**EXERCISE DIRECTIONS:**
Please return exactly the run of lines that begins with the line containing "What Blender Python" and ends with the line containing "HOR = 893.0", pictures excluded.

**DATA SHOWN:**
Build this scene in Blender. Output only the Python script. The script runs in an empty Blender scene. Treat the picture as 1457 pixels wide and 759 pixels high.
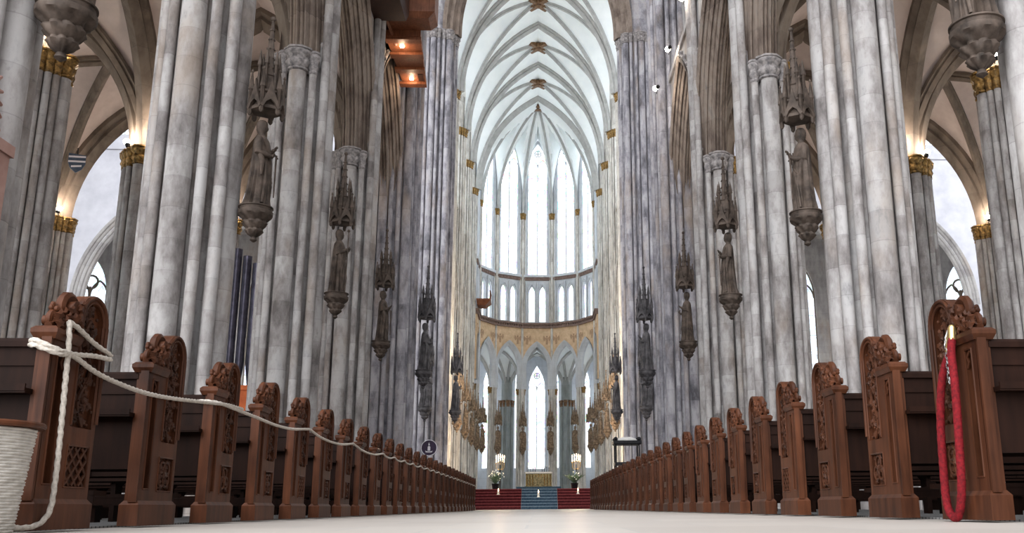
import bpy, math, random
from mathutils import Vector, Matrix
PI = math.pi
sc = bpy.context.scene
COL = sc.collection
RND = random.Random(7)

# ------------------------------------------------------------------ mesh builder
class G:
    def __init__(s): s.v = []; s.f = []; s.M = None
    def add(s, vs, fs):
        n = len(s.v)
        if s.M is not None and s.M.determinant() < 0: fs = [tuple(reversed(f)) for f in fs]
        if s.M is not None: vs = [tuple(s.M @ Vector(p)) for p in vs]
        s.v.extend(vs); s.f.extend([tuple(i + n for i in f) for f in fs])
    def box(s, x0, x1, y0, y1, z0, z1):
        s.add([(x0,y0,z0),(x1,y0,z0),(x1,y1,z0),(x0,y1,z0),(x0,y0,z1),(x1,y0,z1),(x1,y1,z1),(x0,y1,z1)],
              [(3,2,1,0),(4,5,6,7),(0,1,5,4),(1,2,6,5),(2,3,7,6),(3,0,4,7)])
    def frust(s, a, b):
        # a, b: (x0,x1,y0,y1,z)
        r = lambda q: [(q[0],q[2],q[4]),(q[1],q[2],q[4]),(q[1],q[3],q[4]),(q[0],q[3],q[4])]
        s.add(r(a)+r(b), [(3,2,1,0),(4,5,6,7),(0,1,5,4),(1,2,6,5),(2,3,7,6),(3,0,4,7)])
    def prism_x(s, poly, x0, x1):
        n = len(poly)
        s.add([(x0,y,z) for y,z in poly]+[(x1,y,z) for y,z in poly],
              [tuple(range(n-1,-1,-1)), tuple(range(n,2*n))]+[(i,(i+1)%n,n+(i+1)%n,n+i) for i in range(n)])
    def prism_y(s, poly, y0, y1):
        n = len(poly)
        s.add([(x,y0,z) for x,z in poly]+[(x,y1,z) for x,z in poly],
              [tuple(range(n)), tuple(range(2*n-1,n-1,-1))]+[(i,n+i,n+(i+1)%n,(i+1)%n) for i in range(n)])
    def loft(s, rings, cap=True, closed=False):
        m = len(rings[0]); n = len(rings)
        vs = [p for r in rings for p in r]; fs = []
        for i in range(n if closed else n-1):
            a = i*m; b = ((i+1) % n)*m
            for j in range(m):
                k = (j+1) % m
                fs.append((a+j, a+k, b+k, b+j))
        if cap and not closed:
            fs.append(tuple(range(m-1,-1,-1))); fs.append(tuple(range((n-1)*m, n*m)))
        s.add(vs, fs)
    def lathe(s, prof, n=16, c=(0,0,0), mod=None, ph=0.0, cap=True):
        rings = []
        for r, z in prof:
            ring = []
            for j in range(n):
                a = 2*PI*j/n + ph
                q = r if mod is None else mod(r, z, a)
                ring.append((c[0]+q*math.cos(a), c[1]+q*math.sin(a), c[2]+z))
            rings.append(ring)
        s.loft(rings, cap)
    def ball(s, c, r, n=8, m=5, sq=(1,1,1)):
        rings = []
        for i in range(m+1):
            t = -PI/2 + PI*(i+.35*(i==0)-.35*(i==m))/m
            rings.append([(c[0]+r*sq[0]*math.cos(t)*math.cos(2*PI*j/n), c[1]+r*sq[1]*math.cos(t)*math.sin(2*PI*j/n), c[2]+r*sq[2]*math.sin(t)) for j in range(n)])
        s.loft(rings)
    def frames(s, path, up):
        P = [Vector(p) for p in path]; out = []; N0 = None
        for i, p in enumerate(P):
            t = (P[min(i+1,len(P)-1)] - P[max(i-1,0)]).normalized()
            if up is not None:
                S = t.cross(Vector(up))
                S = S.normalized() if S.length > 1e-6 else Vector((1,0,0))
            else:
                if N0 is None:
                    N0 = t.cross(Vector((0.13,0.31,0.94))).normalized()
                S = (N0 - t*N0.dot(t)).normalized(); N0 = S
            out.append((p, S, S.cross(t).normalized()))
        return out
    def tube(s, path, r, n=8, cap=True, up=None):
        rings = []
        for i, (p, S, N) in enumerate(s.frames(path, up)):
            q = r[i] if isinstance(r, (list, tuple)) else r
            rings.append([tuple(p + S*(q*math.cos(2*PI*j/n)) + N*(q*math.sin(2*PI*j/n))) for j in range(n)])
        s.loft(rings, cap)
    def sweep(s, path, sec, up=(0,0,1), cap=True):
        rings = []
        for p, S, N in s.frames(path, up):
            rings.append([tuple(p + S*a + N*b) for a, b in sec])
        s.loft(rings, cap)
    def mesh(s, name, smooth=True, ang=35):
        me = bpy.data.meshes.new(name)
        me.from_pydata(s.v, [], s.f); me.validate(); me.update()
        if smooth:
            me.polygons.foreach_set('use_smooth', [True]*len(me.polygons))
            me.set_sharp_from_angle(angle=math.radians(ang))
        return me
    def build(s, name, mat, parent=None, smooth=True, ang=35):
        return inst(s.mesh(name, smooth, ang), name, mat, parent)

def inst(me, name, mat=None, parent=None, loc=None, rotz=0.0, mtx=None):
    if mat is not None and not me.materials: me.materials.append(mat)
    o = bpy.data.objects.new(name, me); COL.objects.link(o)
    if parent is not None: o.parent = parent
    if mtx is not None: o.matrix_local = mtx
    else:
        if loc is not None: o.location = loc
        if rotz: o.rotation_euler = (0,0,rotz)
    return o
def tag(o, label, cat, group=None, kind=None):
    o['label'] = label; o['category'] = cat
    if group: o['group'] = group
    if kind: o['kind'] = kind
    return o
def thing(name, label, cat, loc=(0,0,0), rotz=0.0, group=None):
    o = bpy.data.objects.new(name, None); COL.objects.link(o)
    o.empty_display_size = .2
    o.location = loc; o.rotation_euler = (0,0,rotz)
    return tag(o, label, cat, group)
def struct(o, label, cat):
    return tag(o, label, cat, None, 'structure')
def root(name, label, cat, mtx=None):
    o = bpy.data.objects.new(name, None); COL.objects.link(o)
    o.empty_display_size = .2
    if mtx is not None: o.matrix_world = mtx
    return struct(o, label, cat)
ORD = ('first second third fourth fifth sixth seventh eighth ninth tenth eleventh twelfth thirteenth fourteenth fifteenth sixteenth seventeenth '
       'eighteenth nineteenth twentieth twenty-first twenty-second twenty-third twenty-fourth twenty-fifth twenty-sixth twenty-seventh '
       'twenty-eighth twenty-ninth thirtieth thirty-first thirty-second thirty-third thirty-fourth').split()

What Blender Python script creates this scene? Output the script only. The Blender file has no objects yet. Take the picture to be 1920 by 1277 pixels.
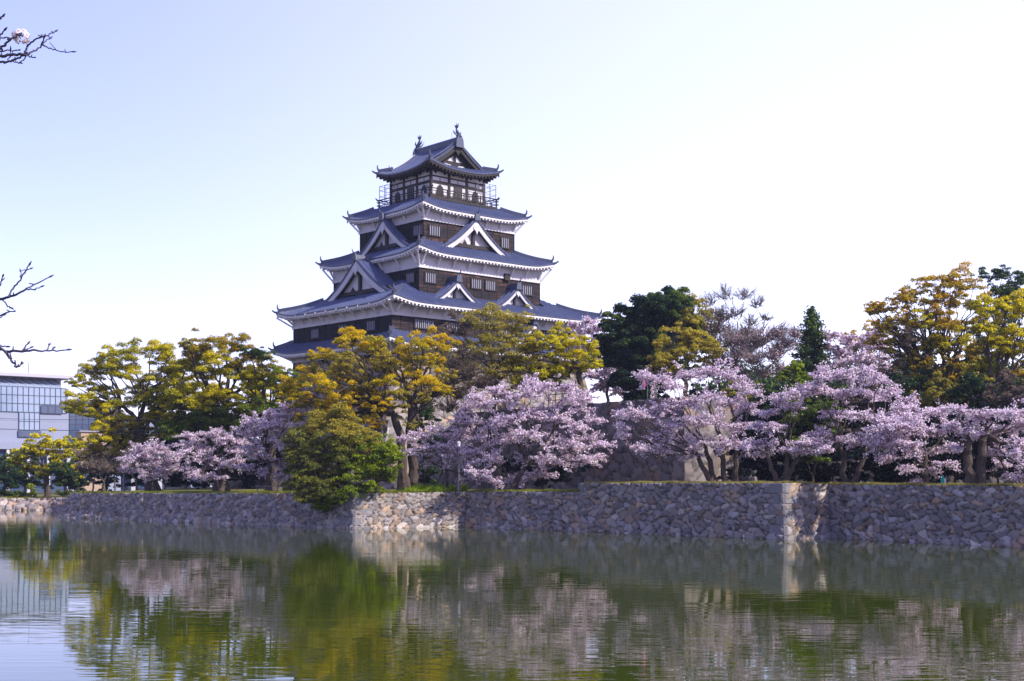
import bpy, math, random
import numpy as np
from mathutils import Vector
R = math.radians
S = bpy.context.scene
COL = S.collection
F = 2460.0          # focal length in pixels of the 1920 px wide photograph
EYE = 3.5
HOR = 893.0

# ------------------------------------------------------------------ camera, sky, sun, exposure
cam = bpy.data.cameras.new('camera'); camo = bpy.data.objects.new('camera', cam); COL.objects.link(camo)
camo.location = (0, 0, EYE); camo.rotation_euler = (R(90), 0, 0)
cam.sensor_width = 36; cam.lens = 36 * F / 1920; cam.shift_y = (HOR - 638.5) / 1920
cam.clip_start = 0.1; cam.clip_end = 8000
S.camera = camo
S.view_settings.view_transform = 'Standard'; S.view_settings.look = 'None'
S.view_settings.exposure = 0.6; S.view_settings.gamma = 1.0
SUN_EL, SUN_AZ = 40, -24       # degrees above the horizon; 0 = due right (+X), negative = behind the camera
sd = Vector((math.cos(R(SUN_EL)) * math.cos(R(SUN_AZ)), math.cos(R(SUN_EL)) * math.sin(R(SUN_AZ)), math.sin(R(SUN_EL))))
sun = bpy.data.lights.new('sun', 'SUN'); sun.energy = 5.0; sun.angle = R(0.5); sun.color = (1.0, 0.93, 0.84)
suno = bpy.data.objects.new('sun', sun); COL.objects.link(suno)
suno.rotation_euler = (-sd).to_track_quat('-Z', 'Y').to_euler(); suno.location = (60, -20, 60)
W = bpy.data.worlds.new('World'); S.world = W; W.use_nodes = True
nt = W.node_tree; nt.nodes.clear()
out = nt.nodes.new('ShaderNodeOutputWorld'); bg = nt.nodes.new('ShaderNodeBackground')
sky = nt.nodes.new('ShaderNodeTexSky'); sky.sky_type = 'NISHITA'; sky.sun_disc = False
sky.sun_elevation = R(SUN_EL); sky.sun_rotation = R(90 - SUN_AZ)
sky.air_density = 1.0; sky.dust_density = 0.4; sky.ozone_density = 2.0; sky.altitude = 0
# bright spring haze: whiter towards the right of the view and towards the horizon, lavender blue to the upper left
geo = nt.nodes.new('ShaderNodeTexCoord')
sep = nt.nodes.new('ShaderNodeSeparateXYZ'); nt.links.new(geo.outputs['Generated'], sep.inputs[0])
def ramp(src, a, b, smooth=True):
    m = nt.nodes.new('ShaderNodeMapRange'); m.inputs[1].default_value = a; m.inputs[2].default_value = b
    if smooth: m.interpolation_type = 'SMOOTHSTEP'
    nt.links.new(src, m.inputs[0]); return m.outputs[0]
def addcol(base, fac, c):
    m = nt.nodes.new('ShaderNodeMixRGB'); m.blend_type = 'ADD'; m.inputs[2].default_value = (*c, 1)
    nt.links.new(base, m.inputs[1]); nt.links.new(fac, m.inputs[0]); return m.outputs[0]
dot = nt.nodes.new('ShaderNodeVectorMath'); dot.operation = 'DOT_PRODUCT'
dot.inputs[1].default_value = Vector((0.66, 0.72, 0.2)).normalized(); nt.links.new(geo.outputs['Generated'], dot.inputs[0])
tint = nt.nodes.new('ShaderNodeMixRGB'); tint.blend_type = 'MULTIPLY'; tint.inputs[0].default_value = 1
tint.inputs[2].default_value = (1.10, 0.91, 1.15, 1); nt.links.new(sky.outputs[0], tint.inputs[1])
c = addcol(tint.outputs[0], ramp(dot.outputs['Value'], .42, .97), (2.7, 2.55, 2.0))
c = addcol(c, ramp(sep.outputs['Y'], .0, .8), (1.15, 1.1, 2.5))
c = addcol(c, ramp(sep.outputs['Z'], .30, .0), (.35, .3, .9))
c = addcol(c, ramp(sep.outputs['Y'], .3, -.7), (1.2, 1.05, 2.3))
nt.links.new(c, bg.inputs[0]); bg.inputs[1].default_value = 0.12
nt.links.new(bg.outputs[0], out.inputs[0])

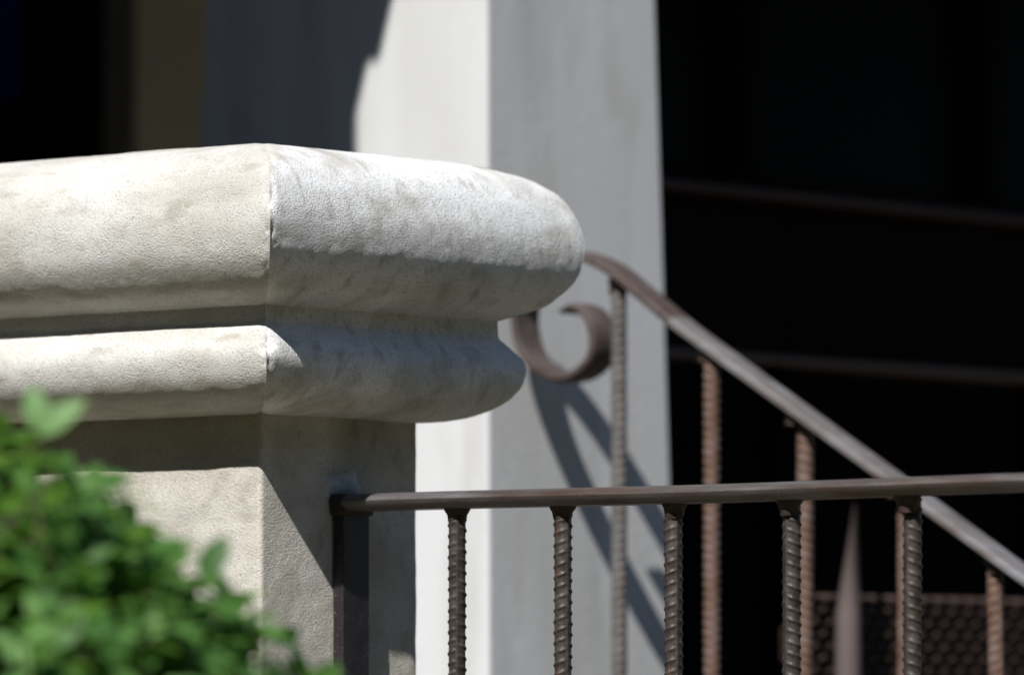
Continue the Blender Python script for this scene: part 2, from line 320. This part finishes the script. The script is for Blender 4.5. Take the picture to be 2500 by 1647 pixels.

**TASK SOLUTION:**
What Blender Python script creates this scene? Output the script only. The Blender file has no objects yet. Take the picture to be 1920 by 1277 pixels.
import bpy, math, random
import numpy as np
from mathutils import Vector
R = math.radians
S = bpy.context.scene
COL = S.collection
F = 2460.0          # focal length in pixels of the 1920 px wide photograph
EYE = 3.5
HOR = 893.0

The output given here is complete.